→ **Exercise details**
Output all entries verbatim. Skip pictures.
· · · · · · ·
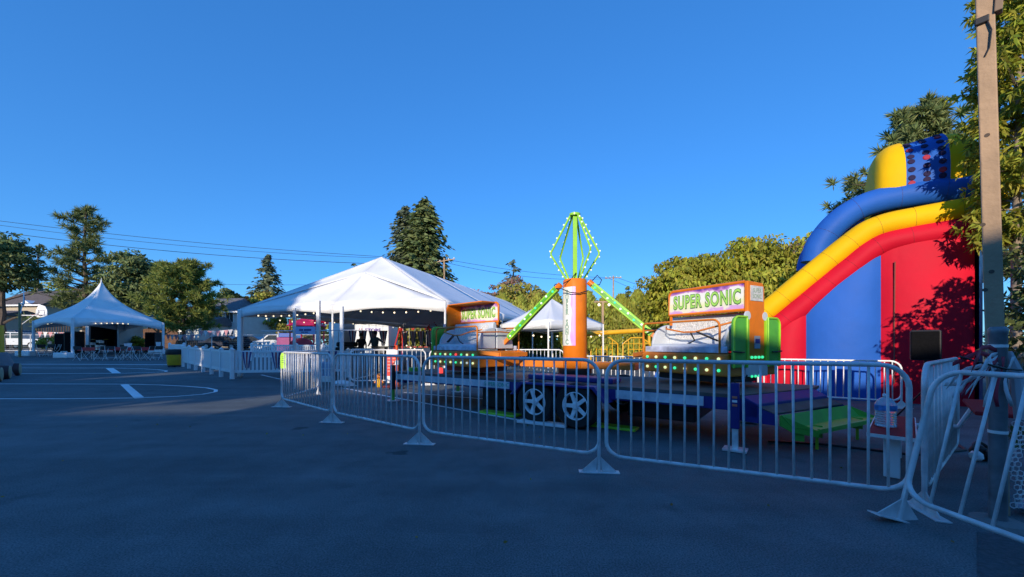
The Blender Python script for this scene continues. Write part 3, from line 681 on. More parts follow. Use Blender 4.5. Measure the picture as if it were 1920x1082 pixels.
for (w, n) in [(0, 0), (W_ / 2, 0), (W_, 0)] + [(s, L_ * i / bays) for s in (0, W_) for i in range(1, bays + 1)]:
    p = TP(w, n, 0); g_ = gz(Rc.y + p.y)
    MB().tube([(p.x, p.y, g_), (p.x, p.y, EZ - 0.02)], 0.035, 8).build('leg', galv_w, bt, True)
for n in [0, L_ / bays * 2]: MB().tube([TP(0.1, n + 0.1, EZ - 0.05), TP(W_ / 2, n + 0.8, EZ + 0.05), TP(W_ - 0.1, n + 0.1, EZ - 0.05)], 0.03, 6).build('cross_tube', galv, bt)
pl = TP(W_, 0, 0); MB().box((pl.x, pl.y, (EZ + gz(14)) / 2), (0.15, 0.15, EZ - gz(14) - 0.06)).build('corner_sleeve', vinyl_w, bt, bevel=0.03)
pm = TP(W_ / 2 - 0.35, 0, 0)
# string lights of the big tent
def light_string(label, pts, nb, r=0.028, sag=0.12, mat=bulb_w, group='strings of bulbs'):
    base = Vector(pts[0]); t = thing('string_lights', label, 'string lights', base, 0, group)
    full = []
    for a, b_ in zip(pts[:-1], pts[1:]):
        a = Vector(a) - base; b_ = Vector(b_) - base
        for i in range(nb): s = i / nb; full.append(a.lerp(b_, s) - Vector((0, 0, sag * 4 * s * (1 - s))))
    full.append(Vector(pts[-1]) - base)
    MB().tube(full, 0.006, 4).build('cable', wirem, t)
    me = ball(mat, r)
    for p in full[1:-1]:
        inst('bulb', me, p - Vector((0, 0, r + 0.03)), t)
light_string('row of warm bulbs under the front eave of the big tent, right half', [Rc + TP(0.2, 0.25, EZ - 0.16), Rc + TP(W_ / 2, 0.3, EZ - 0.02)], 9)
light_string('row of warm bulbs under the front eave of the big tent, left half', [Rc + TP(W_ / 2, 0.3, EZ - 0.02), Rc + TP(W_ - 0.2, 0.25, EZ - 0.16)], 11)
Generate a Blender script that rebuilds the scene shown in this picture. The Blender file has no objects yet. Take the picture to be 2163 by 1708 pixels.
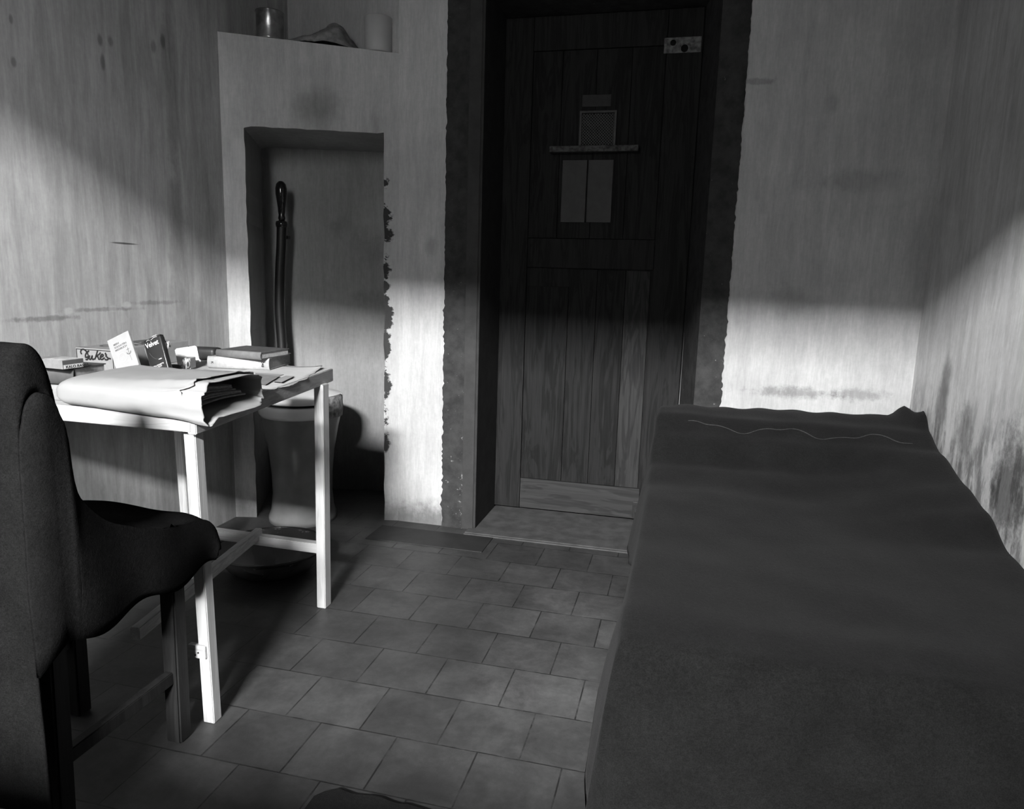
· · · · · · ·
→ **Expected output**
The Blender Python script for this scene continues. Write part 3, from line 681 on. More parts follow. Use Blender 4.5. Measure the picture as if it were 1920x1082 pixels.
for (w, n) in [(0, 0), (W_ / 2, 0), (W_, 0)] + [(s, L_ * i / bays) for s in (0, W_) for i in range(1, bays + 1)]:
    p = TP(w, n, 0); g_ = gz(Rc.y + p.y)
    MB().tube([(p.x, p.y, g_), (p.x, p.y, EZ - 0.02)], 0.035, 8).build('leg', galv_w, bt, True)
for n in [0, L_ / bays * 2]: MB().tube([TP(0.1, n + 0.1, EZ - 0.05), TP(W_ / 2, n + 0.8, EZ + 0.05), TP(W_ - 0.1, n + 0.1, EZ - 0.05)], 0.03, 6).build('cross_tube', galv, bt)
pl = TP(W_, 0, 0); MB().box((pl.x, pl.y, (EZ + gz(14)) / 2), (0.15, 0.15, EZ - gz(14) - 0.06)).build('corner_sleeve', vinyl_w, bt, bevel=0.03)
pm = TP(W_ / 2 - 0.35, 0, 0)
# string lights of the big tent
def light_string(label, pts, nb, r=0.028, sag=0.12, mat=bulb_w, group='strings of bulbs'):
    base = Vector(pts[0]); t = thing('string_lights', label, 'string lights', base, 0, group)
    full = []
    for a, b_ in zip(pts[:-1], pts[1:]):
        a = Vector(a) - base; b_ = Vector(b_) - base
        for i in range(nb): s = i / nb; full.append(a.lerp(b_, s) - Vector((0, 0, sag * 4 * s * (1 - s))))
    full.append(Vector(pts[-1]) - base)
    MB().tube(full, 0.006, 4).build('cable', wirem, t)
    me = ball(mat, r)
    for p in full[1:-1]:
        inst('bulb', me, p - Vector((0, 0, r + 0.03)), t)
light_string('row of warm bulbs under the front eave of the big tent, right half', [Rc + TP(0.2, 0.25, EZ - 0.16), Rc + TP(W_ / 2, 0.3, EZ - 0.02)], 9)
light_string('row of warm bulbs under the front eave of the big tent, left half', [Rc + TP(W_ / 2, 0.3, EZ - 0.02), Rc + TP(W_ - 0.2, 0.25, EZ - 0.16)], 11)
Generate a Blender script that rebuilds the scene shown in this picture. The Blender file has no objects yet. Take the picture to be 2163 by 1708 pixels.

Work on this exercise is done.